> [REQUIRED WORK]: Only the lines from the one containing "Recreate this scene as a Blender Python (bpy) script. Measure" through the one containing "random.seed(7)" should be output, both ends included and exactly as they appear, minus any pictures.

> [ROWS]:
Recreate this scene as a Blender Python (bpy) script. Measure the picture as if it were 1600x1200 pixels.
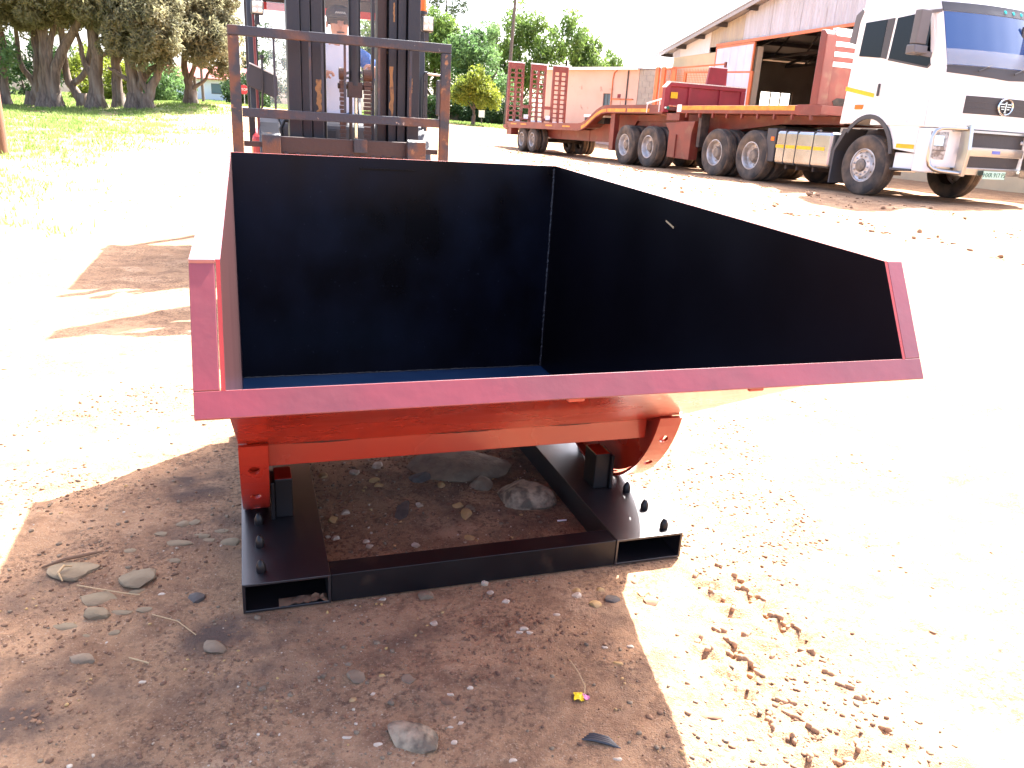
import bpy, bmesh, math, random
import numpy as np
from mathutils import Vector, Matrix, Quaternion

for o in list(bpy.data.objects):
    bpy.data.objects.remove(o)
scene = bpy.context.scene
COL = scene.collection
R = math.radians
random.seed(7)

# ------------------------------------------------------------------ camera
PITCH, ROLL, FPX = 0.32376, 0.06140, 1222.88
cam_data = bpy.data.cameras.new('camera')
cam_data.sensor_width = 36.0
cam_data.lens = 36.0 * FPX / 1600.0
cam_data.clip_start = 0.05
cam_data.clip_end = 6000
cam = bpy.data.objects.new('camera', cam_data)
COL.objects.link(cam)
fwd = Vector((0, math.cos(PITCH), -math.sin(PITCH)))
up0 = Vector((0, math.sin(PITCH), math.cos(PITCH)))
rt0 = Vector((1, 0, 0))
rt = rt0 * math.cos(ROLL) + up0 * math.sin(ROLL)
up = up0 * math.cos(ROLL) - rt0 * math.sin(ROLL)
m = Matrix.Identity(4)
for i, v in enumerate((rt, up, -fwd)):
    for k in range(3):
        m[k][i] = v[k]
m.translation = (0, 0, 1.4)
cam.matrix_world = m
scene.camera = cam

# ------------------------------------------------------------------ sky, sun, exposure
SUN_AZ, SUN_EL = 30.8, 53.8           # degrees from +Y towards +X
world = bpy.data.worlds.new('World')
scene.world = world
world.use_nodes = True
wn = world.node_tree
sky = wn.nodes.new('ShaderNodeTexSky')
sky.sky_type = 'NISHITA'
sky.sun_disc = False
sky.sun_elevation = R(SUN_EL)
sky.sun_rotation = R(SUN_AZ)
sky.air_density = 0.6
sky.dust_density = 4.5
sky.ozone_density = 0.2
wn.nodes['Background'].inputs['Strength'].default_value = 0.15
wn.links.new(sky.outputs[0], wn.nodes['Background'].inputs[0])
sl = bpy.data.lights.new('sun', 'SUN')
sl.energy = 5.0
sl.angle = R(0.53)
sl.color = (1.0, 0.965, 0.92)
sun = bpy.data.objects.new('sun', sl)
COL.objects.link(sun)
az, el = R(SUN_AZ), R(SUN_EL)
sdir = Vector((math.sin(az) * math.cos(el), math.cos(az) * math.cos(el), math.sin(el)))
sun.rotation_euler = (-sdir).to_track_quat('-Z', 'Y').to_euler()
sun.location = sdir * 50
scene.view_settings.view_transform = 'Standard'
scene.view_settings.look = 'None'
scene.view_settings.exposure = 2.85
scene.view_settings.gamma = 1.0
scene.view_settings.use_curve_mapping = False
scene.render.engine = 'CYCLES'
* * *
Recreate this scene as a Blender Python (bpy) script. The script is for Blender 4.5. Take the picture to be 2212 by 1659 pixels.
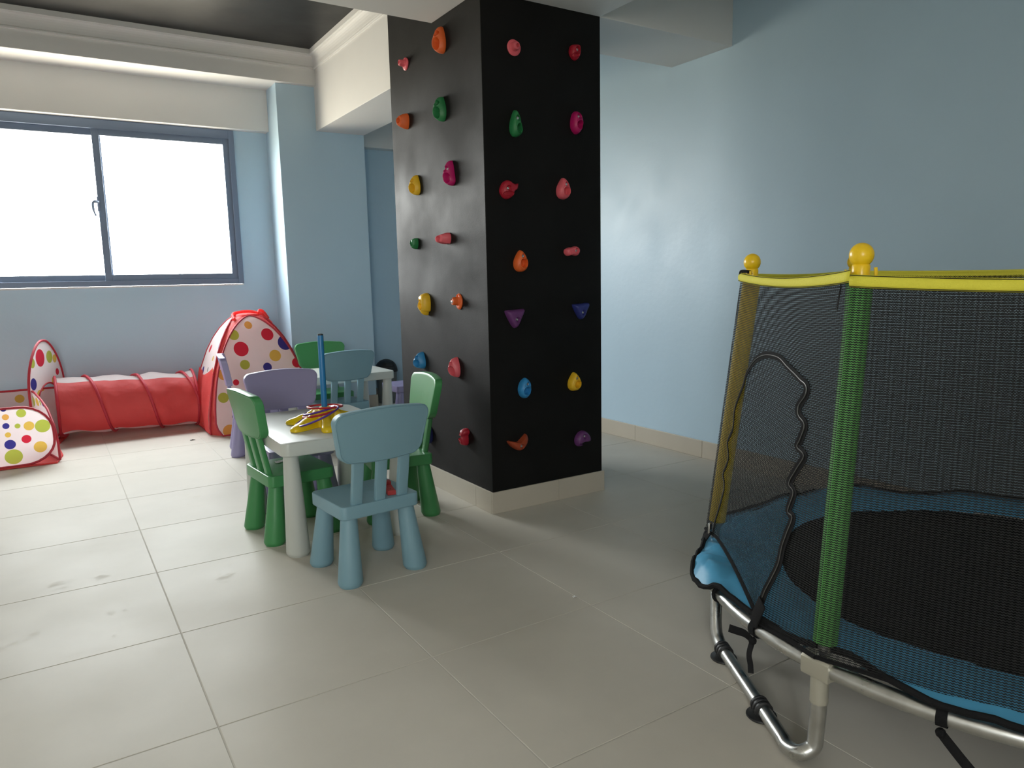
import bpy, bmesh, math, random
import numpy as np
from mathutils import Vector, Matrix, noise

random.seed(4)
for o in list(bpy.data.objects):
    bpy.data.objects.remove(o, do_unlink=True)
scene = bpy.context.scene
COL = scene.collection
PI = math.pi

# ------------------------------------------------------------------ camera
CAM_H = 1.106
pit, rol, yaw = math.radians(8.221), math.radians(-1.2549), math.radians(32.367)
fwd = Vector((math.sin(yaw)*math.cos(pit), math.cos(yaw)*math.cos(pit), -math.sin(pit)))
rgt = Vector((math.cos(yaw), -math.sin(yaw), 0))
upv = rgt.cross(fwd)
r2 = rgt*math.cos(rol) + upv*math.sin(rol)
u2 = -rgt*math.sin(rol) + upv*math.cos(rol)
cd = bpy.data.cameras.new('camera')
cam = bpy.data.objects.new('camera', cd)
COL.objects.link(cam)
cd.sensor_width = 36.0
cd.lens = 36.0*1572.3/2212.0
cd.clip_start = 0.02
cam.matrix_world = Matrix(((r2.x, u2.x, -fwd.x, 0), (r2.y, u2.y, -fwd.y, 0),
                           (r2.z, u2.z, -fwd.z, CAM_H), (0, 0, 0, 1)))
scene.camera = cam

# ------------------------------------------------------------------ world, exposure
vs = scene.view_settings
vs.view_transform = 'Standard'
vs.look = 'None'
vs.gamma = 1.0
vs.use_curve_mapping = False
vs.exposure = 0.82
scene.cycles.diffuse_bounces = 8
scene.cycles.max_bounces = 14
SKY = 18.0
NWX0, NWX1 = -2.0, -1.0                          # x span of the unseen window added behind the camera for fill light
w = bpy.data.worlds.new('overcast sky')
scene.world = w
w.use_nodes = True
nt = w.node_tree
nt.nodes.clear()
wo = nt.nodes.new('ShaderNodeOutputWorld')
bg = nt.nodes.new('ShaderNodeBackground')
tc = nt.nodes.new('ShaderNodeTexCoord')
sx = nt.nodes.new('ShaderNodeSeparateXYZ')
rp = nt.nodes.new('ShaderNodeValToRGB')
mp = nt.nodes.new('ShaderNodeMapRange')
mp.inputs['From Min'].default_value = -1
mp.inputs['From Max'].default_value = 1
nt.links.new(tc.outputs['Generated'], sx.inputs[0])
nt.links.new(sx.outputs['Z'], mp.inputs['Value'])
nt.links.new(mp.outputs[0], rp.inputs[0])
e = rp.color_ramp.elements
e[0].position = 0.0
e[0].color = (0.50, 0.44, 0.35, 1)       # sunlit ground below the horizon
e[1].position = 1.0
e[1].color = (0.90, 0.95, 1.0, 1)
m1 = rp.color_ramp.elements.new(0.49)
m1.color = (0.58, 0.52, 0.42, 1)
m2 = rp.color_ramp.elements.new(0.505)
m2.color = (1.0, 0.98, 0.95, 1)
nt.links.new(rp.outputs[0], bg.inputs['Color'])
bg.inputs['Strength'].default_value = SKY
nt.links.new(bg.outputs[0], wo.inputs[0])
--
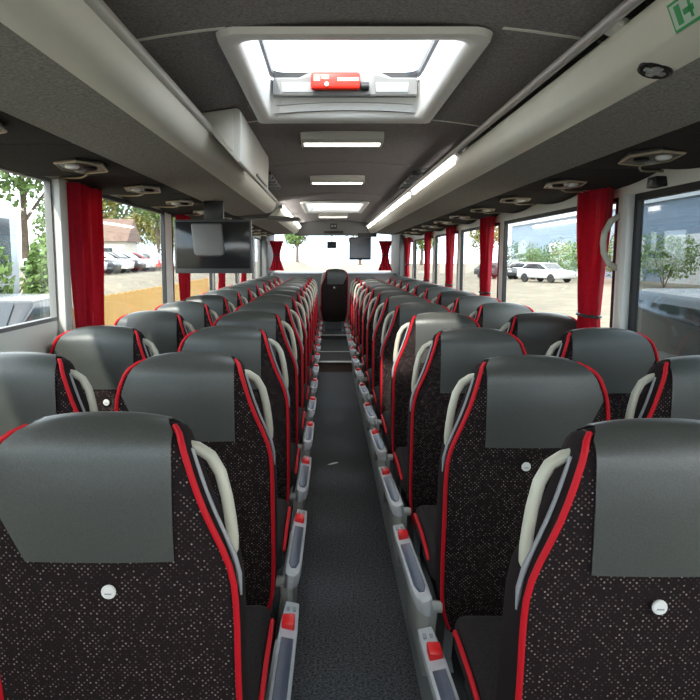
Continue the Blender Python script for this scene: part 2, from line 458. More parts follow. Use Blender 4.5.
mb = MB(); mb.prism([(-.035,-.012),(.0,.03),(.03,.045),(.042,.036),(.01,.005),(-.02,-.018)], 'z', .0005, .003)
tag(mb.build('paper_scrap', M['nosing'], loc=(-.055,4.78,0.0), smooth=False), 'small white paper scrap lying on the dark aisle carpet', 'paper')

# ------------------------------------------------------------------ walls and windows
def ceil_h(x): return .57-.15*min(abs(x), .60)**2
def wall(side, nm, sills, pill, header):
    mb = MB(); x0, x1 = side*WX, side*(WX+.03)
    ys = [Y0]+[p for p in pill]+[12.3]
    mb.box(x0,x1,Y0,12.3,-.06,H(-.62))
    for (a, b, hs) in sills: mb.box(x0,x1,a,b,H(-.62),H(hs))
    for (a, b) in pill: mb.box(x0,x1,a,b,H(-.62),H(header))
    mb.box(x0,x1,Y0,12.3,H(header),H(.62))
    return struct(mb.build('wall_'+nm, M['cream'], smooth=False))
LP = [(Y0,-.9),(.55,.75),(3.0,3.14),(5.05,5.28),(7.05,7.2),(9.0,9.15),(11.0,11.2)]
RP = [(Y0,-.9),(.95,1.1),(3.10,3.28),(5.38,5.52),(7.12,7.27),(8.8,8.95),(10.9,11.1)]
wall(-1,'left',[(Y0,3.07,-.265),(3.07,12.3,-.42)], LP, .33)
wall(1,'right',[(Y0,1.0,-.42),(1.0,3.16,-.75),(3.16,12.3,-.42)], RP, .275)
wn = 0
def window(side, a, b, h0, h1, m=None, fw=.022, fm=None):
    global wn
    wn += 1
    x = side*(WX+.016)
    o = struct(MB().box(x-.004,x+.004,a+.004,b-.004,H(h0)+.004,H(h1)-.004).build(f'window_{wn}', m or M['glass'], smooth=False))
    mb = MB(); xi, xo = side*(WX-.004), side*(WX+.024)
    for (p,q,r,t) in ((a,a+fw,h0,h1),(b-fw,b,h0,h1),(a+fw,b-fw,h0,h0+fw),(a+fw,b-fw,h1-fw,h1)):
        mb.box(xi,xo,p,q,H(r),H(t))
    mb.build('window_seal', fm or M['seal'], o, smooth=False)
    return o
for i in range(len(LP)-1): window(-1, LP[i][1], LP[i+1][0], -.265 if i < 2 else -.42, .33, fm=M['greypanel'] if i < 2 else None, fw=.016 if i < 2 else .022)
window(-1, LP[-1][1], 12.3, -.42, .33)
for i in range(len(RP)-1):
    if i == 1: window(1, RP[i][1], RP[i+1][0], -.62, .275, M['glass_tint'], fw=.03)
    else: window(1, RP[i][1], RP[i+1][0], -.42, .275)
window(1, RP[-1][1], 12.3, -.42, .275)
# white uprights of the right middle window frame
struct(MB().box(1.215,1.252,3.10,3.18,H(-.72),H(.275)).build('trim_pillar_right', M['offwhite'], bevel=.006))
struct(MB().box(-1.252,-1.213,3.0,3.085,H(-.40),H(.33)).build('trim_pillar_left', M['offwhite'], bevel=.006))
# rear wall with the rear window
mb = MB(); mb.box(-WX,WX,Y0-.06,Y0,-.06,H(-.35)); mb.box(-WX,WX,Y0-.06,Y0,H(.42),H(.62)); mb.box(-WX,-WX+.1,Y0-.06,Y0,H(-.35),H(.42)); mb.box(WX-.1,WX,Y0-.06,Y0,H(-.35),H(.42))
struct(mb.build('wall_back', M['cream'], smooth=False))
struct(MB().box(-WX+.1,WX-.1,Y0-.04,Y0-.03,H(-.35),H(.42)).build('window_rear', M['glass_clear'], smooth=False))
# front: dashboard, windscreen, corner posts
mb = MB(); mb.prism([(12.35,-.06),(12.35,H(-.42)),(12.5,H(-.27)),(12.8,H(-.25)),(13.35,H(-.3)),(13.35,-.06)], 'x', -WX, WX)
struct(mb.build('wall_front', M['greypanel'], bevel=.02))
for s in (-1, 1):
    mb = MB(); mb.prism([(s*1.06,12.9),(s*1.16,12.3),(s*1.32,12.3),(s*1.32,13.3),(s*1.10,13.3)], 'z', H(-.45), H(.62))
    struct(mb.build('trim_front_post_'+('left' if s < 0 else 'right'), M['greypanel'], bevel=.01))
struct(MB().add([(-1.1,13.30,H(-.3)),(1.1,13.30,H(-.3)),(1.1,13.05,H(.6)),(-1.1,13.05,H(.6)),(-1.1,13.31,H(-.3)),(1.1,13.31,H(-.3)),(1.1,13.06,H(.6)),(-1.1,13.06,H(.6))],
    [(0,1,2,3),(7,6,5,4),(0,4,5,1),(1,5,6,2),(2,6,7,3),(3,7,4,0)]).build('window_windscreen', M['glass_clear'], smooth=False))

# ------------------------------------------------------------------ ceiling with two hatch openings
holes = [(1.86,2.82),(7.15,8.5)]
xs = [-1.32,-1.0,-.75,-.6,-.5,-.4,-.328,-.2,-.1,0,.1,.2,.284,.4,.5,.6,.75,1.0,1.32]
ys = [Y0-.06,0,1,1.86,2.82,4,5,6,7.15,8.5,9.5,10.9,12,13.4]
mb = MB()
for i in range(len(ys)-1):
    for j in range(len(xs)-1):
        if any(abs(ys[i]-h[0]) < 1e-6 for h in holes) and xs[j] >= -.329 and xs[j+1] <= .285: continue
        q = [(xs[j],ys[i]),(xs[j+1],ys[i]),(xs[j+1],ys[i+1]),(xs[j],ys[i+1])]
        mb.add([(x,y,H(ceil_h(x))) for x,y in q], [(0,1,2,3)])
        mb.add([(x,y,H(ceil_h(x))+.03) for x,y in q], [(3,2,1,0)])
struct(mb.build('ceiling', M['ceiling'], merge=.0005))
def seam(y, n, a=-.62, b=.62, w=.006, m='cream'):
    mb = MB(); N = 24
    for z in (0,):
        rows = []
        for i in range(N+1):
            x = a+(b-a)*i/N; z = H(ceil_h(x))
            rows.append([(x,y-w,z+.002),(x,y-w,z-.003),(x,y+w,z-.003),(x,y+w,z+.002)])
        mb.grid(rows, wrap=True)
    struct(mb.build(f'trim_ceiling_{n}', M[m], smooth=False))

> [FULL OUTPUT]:
Recreate this scene as a Blender Python (bpy) script. Measure the picture as if it were 1600x1200 pixels.
import bpy, bmesh, math, random
import numpy as np
from mathutils import Vector, Matrix, Quaternion

for o in list(bpy.data.objects):
    bpy.data.objects.remove(o)
scene = bpy.context.scene
COL = scene.collection
R = math.radians
random.seed(7)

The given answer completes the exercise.